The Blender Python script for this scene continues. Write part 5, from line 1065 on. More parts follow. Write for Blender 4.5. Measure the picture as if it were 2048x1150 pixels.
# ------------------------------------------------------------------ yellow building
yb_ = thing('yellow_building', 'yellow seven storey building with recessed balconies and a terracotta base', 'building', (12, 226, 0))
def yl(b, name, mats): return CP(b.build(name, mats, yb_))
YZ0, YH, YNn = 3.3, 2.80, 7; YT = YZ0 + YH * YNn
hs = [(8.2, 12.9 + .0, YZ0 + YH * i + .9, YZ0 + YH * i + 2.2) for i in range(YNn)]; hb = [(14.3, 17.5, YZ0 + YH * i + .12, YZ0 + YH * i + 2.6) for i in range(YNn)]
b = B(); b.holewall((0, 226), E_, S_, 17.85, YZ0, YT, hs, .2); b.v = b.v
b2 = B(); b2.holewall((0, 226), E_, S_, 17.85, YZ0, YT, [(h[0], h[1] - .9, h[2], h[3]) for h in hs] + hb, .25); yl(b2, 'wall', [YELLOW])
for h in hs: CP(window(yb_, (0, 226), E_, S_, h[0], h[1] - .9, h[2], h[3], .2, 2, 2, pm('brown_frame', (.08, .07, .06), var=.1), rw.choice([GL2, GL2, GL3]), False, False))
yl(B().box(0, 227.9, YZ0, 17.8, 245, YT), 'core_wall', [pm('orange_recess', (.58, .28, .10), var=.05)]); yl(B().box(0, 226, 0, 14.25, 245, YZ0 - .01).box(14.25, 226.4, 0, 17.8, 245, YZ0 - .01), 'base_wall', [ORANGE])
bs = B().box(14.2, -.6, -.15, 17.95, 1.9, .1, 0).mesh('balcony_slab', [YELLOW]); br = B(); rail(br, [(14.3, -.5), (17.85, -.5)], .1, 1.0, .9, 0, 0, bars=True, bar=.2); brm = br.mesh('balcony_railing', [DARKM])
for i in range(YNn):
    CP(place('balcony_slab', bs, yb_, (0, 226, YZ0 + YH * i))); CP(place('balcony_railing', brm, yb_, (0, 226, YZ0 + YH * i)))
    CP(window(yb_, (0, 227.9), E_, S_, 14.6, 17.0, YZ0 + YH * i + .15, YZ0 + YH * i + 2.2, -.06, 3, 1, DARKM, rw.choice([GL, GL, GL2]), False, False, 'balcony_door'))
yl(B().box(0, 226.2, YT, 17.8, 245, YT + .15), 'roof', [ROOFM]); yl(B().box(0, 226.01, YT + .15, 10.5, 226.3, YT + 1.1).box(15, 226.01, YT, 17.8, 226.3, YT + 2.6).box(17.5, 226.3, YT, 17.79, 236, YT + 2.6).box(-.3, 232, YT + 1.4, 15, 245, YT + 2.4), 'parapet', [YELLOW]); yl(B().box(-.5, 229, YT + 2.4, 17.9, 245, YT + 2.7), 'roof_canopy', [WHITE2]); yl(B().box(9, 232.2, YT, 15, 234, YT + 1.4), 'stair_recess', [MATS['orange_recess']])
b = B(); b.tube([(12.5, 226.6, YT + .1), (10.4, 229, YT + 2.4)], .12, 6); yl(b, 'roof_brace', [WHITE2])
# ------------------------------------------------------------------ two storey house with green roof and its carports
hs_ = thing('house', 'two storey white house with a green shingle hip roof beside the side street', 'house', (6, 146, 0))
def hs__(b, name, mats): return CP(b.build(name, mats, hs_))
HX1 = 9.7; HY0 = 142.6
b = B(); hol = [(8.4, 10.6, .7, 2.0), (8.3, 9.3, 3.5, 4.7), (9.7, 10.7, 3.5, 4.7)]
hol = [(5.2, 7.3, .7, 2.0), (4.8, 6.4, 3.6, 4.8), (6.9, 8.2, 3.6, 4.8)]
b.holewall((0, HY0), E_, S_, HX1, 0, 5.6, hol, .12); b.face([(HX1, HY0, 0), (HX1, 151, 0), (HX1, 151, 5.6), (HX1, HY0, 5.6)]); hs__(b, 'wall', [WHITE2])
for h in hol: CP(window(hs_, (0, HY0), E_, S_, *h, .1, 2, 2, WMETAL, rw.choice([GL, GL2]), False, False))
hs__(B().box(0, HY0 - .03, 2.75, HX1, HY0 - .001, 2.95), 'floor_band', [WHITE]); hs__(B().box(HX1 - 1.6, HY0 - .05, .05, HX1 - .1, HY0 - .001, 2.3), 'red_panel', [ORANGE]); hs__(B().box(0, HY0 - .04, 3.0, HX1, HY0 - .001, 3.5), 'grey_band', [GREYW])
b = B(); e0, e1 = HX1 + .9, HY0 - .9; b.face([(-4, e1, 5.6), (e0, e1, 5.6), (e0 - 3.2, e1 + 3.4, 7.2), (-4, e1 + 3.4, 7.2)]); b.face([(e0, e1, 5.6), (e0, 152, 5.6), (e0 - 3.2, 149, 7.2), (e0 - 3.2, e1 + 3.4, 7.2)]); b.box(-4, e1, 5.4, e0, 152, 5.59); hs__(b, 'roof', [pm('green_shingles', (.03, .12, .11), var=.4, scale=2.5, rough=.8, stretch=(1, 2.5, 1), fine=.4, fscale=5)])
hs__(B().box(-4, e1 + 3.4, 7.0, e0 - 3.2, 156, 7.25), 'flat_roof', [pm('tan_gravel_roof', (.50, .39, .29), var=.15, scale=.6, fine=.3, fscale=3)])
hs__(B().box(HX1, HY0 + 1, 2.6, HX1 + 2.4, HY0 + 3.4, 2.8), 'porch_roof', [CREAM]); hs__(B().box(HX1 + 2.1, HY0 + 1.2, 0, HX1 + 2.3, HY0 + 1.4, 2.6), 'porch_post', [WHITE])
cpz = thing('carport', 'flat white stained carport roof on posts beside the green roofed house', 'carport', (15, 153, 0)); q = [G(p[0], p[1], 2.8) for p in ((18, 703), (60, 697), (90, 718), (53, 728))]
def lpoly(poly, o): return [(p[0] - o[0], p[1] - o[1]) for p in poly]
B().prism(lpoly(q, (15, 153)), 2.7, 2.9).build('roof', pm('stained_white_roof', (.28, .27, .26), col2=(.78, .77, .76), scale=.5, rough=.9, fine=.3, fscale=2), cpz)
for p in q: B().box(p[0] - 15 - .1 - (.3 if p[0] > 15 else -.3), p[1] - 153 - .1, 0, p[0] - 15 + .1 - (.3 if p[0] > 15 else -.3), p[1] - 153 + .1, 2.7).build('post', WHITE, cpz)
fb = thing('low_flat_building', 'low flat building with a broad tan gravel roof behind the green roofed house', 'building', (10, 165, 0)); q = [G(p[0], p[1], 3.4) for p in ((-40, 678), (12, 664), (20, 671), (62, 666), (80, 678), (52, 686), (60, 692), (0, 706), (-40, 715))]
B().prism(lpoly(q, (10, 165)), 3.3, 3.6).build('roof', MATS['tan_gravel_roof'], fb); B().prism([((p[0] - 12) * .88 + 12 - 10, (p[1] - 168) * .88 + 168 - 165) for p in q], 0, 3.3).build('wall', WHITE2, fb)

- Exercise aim
Repeat the material above in full, quoting it exactly.

- Response to the exercise
The Blender Python script for this scene continues. Write part 5, from line 1065 on. More parts follow. Write for Blender 4.5. Measure the picture as if it were 2048x1150 pixels.
# ------------------------------------------------------------------ yellow building
yb_ = thing('yellow_building', 'yellow seven storey building with recessed balconies and a terracotta base', 'building', (12, 226, 0))
def yl(b, name, mats): return CP(b.build(name, mats, yb_))
YZ0, YH, YNn = 3.3, 2.80, 7; YT = YZ0 + YH * YNn
hs = [(8.2, 12.9 + .0, YZ0 + YH * i + .9, YZ0 + YH * i + 2.2) for i in range(YNn)]; hb = [(14.3, 17.5, YZ0 + YH * i + .12, YZ0 + YH * i + 2.6) for i in range(YNn)]
b = B(); b.holewall((0, 226), E_, S_, 17.85, YZ0, YT, hs, .2); b.v = b.v
b2 = B(); b2.holewall((0, 226), E_, S_, 17.85, YZ0, YT, [(h[0], h[1] - .9, h[2], h[3]) for h in hs] + hb, .25); yl(b2, 'wall', [YELLOW])
for h in hs: CP(window(yb_, (0, 226), E_, S_, h[0], h[1] - .9, h[2], h[3], .2, 2, 2, pm('brown_frame', (.08, .07, .06), var=.1), rw.choice([GL2, GL2, GL3]), False, False))
yl(B().box(0, 227.9, YZ0, 17.8, 245, YT), 'core_wall', [pm('orange_recess', (.58, .28, .10), var=.05)]); yl(B().box(0, 226, 0, 14.25, 245, YZ0 - .01).box(14.25, 226.4, 0, 17.8, 245, YZ0 - .01), 'base_wall', [ORANGE])
bs = B().box(14.2, -.6, -.15, 17.95, 1.9, .1, 0).mesh('balcony_slab', [YELLOW]); br = B(); rail(br, [(14.3, -.5), (17.85, -.5)], .1, 1.0, .9, 0, 0, bars=True, bar=.2); brm = br.mesh('balcony_railing', [DARKM])
for i in range(YNn):
    CP(place('balcony_slab', bs, yb_, (0, 226, YZ0 + YH * i))); CP(place('balcony_railing', brm, yb_, (0, 226, YZ0 + YH * i)))
    CP(window(yb_, (0, 227.9), E_, S_, 14.6, 17.0, YZ0 + YH * i + .15, YZ0 + YH * i + 2.2, -.06, 3, 1, DARKM, rw.choice([GL, GL, GL2]), False, False, 'balcony_door'))
yl(B().box(0, 226.2, YT, 17.8, 245, YT + .15), 'roof', [ROOFM]); yl(B().box(0, 226.01, YT + .15, 10.5, 226.3, YT + 1.1).box(15, 226.01, YT, 17.8, 226.3, YT + 2.6).box(17.5, 226.3, YT, 17.79, 236, YT + 2.6).box(-.3, 232, YT + 1.4, 15, 245, YT + 2.4), 'parapet', [YELLOW]); yl(B().box(-.5, 229, YT + 2.4, 17.9, 245, YT + 2.7), 'roof_canopy', [WHITE2]); yl(B().box(9, 232.2, YT, 15, 234, YT + 1.4), 'stair_recess', [MATS['orange_recess']])
b = B(); b.tube([(12.5, 226.6, YT + .1), (10.4, 229, YT + 2.4)], .12, 6); yl(b, 'roof_brace', [WHITE2])
# ------------------------------------------------------------------ two storey house with green roof and its carports
hs_ = thing('house', 'two storey white house with a green shingle hip roof beside the side street', 'house', (6, 146, 0))
def hs__(b, name, mats): return CP(b.build(name, mats, hs_))
HX1 = 9.7; HY0 = 142.6
b = B(); hol = [(8.4, 10.6, .7, 2.0), (8.3, 9.3, 3.5, 4.7), (9.7, 10.7, 3.5, 4.7)]
hol = [(5.2, 7.3, .7, 2.0), (4.8, 6.4, 3.6, 4.8), (6.9, 8.2, 3.6, 4.8)]
b.holewall((0, HY0), E_, S_, HX1, 0, 5.6, hol, .12); b.face([(HX1, HY0, 0), (HX1, 151, 0), (HX1, 151, 5.6), (HX1, HY0, 5.6)]); hs__(b, 'wall', [WHITE2])
for h in hol: CP(window(hs_, (0, HY0), E_, S_, *h, .1, 2, 2, WMETAL, rw.choice([GL, GL2]), False, False))
hs__(B().box(0, HY0 - .03, 2.75, HX1, HY0 - .001, 2.95), 'floor_band', [WHITE]); hs__(B().box(HX1 - 1.6, HY0 - .05, .05, HX1 - .1, HY0 - .001, 2.3), 'red_panel', [ORANGE]); hs__(B().box(0, HY0 - .04, 3.0, HX1, HY0 - .001, 3.5), 'grey_band', [GREYW])
b = B(); e0, e1 = HX1 + .9, HY0 - .9; b.face([(-4, e1, 5.6), (e0, e1, 5.6), (e0 - 3.2, e1 + 3.4, 7.2), (-4, e1 + 3.4, 7.2)]); b.face([(e0, e1, 5.6), (e0, 152, 5.6), (e0 - 3.2, 149, 7.2), (e0 - 3.2, e1 + 3.4, 7.2)]); b.box(-4, e1, 5.4, e0, 152, 5.59); hs__(b, 'roof', [pm('green_shingles', (.03, .12, .11), var=.4, scale=2.5, rough=.8, stretch=(1, 2.5, 1), fine=.4, fscale=5)])
hs__(B().box(-4, e1 + 3.4, 7.0, e0 - 3.2, 156, 7.25), 'flat_roof', [pm('tan_gravel_roof', (.50, .39, .29), var=.15, scale=.6, fine=.3, fscale=3)])
hs__(B().box(HX1, HY0 + 1, 2.6, HX1 + 2.4, HY0 + 3.4, 2.8), 'porch_roof', [CREAM]); hs__(B().box(HX1 + 2.1, HY0 + 1.2, 0, HX1 + 2.3, HY0 + 1.4, 2.6), 'porch_post', [WHITE])
cpz = thing('carport', 'flat white stained carport roof on posts beside the green roofed house', 'carport', (15, 153, 0)); q = [G(p[0], p[1], 2.8) for p in ((18, 703), (60, 697), (90, 718), (53, 728))]
def lpoly(poly, o): return [(p[0] - o[0], p[1] - o[1]) for p in poly]
B().prism(lpoly(q, (15, 153)), 2.7, 2.9).build('roof', pm('stained_white_roof', (.28, .27, .26), col2=(.78, .77, .76), scale=.5, rough=.9, fine=.3, fscale=2), cpz)
for p in q: B().box(p[0] - 15 - .1 - (.3 if p[0] > 15 else -.3), p[1] - 153 - .1, 0, p[0] - 15 + .1 - (.3 if p[0] > 15 else -.3), p[1] - 153 + .1, 2.7).build('post', WHITE, cpz)
fb = thing('low_flat_building', 'low flat building with a broad tan gravel roof behind the green roofed house', 'building', (10, 165, 0)); q = [G(p[0], p[1], 3.4) for p in ((-40, 678), (12, 664), (20, 671), (62, 666), (80, 678), (52, 686), (60, 692), (0, 706), (-40, 715))]
B().prism(lpoly(q, (10, 165)), 3.3, 3.6).build('roof', MATS['tan_gravel_roof'], fb); B().prism([((p[0] - 12) * .88 + 12 - 10, (p[1] - 168) * .88 + 168 - 165) for p in q], 0, 3.3).build('wall', WHITE2, fb)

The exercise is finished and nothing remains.